Wir bestellen jeder noch ein Glas Wein, und dann ist Wolfgang dran: „Eines der größten Probleme unserer Welt ist der Müll, vor allem Plastik. Es muss gesetzlich geregelt werden, dass jährlich 10 Prozent weniger davon produziert und gleichzeitig recycelt wird. Jeder, der seinen Abfall irgendwo in der Landschaft oder im Meer entsorgt muss bestraft werden.“ Wir alle stimmen ihm zu. Genau so sollte es sein. Das würde der Menschheit und den Tieren, die an unseren Plastikhinterlassenschaften zugrunde gehen, zum Überleben verhelfen.

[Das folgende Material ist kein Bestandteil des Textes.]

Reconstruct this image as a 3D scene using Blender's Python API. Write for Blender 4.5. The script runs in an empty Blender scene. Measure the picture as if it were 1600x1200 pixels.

Christian hat bisher ruhig zugehört. Jetzt meldet er sich zu Wort: „Alles gut und schön,“ sagt er, „aber das allein rettet unser Klima nicht. Wir müssen zu 100 Prozent umsteuern. Sonst geht die Welt zum Teufel. Stopp für den Abbau fossiler Brennstoffe, weg mit den Autoabgasen, weg mit den CO2-Giften, die durch Flugzeuge, Luxusliner und Waldbrände ins All gepustet werden und unsere Atmosphäre zerstören. Alle Emissionen müssen radikal reduziert werden. Jeder von uns verdreckt die Umwelt. Wir müssen viel aufmerksamer werden mit allem, was wir tun.“

Wer wollte seinen Gedanken nicht zustimmen? Wenn da nicht das große ABER wäre. Die Freunde schauen mich erwartungsvoll an. Was kann ich zum Thema beitragen? Ich lasse mir Zeit, nehme erst noch einen Schluck. „Ich fürchte, der Mensch ist nicht für den Frieden strukturiert. Der Kampf ums Überleben ist tief in uns verwurzelt. Jeder denkt an sich, und wer ihm dabei ins Gehege kommt, der wird mit allen Mitteln bekämpft.“

In diesem Augenblick ist uns sehr bewusst, wo das größte Problem steckt: Es ist der Mensch, der für alles Unheil die Verantwortung trägt. Kann dieser Mensch sich verändern? Kann er verändert werden? Will er das überhaupt? Überall auf der Welt gibt es einsichtige Menschen, die alles versuchen, um nachhaltig zu leben, die friedvoll bereit sind, anderen zu helfen. Trotzdem rückt unser wunderschöner Planet immer näher an den Abgrund. Die Politiker reisen von einem Gipfel zum anderen und versichern, alles zu unternehmen, um unser Klima zu retten. Viele halten das für Greenwashing, denn auf den einmal erreichten Status wollen diese angeblichen Umweltschützer trotzdem nicht verzichten. Vielleicht sollten wir uns nicht zu sehr auf sie verlassen, sondern das Heft selbst in die Hand nehmen. Jeder kann etwas zur Rettung der Welt tun. Es gilt, das Bewusstsein dafür zu wecken, denn heute entscheidet sich unsere Zukunft.

Nach dem nächsten süffigen Chardonnay halten wir die Welt an und lauschen einer Schnulze aus der altmodischen Musiktruhe, in die jemand eine Münze gesteckt hat. Bernd Clüver singt „Das Lied der Hoffnung“.

Danach ist es still. Die Welt dreht sich wieder, und wir stellen ernüchtert fest, dass sie sich nicht verändert hat. Wir verabschieden uns. Bis nächste Woche. Dann werden wir einen neuen Anlauf nehmen. Irgendwann muss es doch klappen mit der Rettung der Welt.

Oder sind wir nur naive Traumtänzer?